Anger in Gaza as PA cuts civil servant salaries

Anger in Gaza as PA cuts civil servant salaries
Palestinian political parties have condemned the wage cuts, viewing the move as a deliberate policy targeting only the Gaza Strip.
3 min read
05 April, 2017
Gaza has one of the highest unemployment rates in the world [AFP]
A decision by the West Bank-based Palestinian Authority to impose pay cuts on its civil servants in the Gaza Strip sparked anger among the employees on Wednesday.

The PA says it has been forced into the move because its budget has been hit by falling foreign aid.

Among hundreds waiting outside a bank in Gaza City to withdraw their salaries was Jawdat Abu Ramadan, who works for a PA-run institute for the disabled and said he found his monthly pay cheque of 4,700 shekels ($1,300) had been shaved by 1,700 shekels.

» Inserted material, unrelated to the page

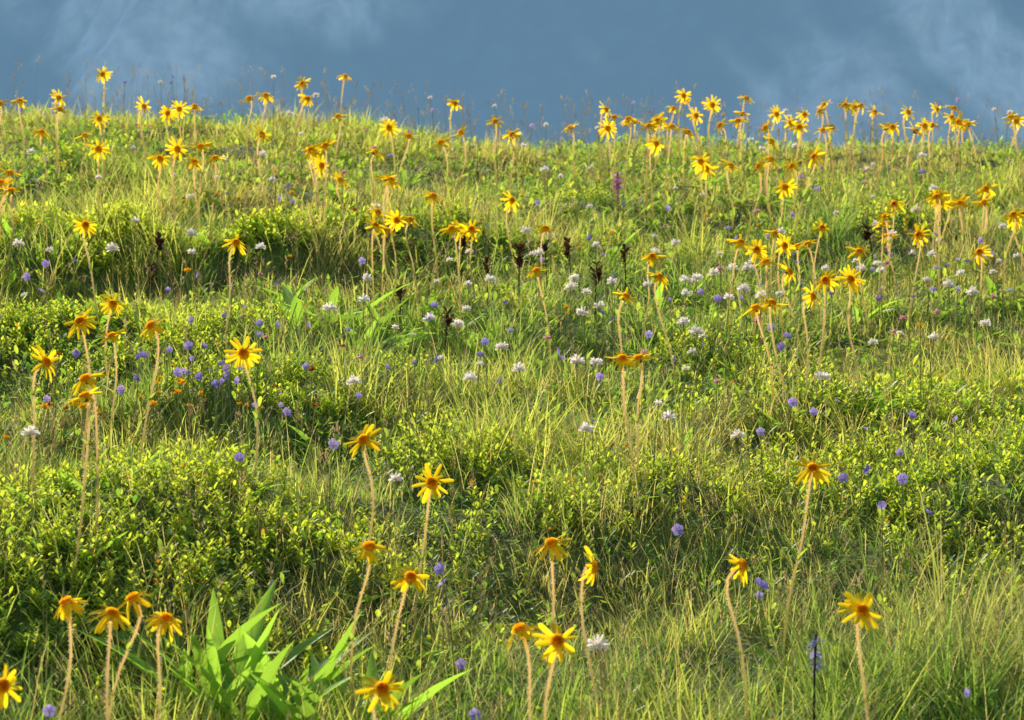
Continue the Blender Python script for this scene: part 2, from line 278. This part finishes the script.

After paying his bills he is left with "just 1,000 shekels" for himself and his three dependants until the end of the month, he told AFP.

The wage cuts will have an impact beyond the civil servants themselves, as their purchasing power, Abu Ramadan says, is "the backbone of the Gaza economy".

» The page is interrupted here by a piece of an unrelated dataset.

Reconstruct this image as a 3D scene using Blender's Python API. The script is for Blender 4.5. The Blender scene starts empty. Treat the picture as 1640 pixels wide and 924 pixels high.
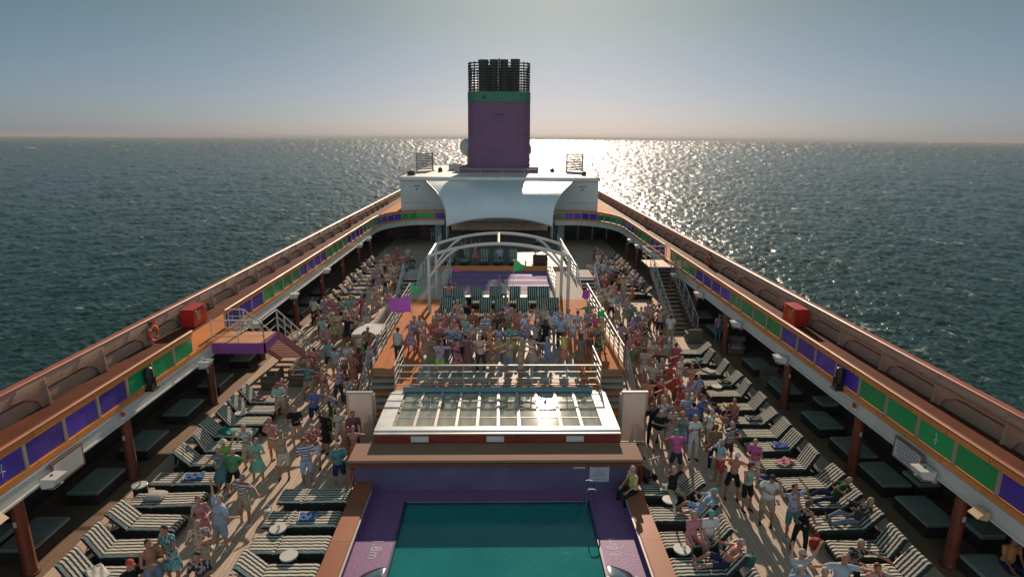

Announcing the cutback on Tuesday evening, the Palestinian Authority said it would be temporary.

Several Palestinian political parties have condemned the move, viewing it as a deliberate policy targeting only the Gaza Strip. 

"We are afraid this clear discrimination is an introduction to more measures against Gaza," a senior leader from the Palestinian National Initiative told Ma'an News Agency.

PA employees in the West Bank are unaffected by the salary cuts.

Several members of the Fatah movement in Gaza have resigned in protest at the salary cuts, while civil servants protested in Gaza City against the measures.

"It's a premeditated massacre," says Aysha Abu Maghassib, who worked for the Palestinian Authority's police.

A widowed mother of two, she says that after deductions only about 200 shekels ($54) is left from this month's wages.

Ammar Al-Njjar, 33, demanded that Abbas resign, while Nevin Abu Herbid said she saw "a crisis erupting".

Hamas called the cuts "arbitrary, inhumane and irresponsible".

Economist Omar Shaban says they could be a Fatah tactic to weaken Hamas, its bitter rival, by creating a social crisis in the strip.

The 70,000 PA employees in the Hamas-run Gaza Strip are in a bizarre position.

In 2007, Hamas seized power from the rival Fatah movement of Palestinian president Mahmoud Abbas and ousted the Fatah-dominated PA.

Its staff lost their posts, but the PA kept them on its payroll nevertheless.

Hamas set up its own parallel administration with 50,000 staff, whose salaries the PA refuses to pay.

Abbas is regularly accused in the Gaza Strip of abandoning its two million Palestinians, who have been battered by three Israeli military offensives in a period of six years.

The most recent, in 2014, killed over 2,200 Palestinians, including more than 500 children.

Gaza has been under a rigorous Israeli blockade for over 10 years, and suffers one of the highest unemployment rates in the world, at 45 percent.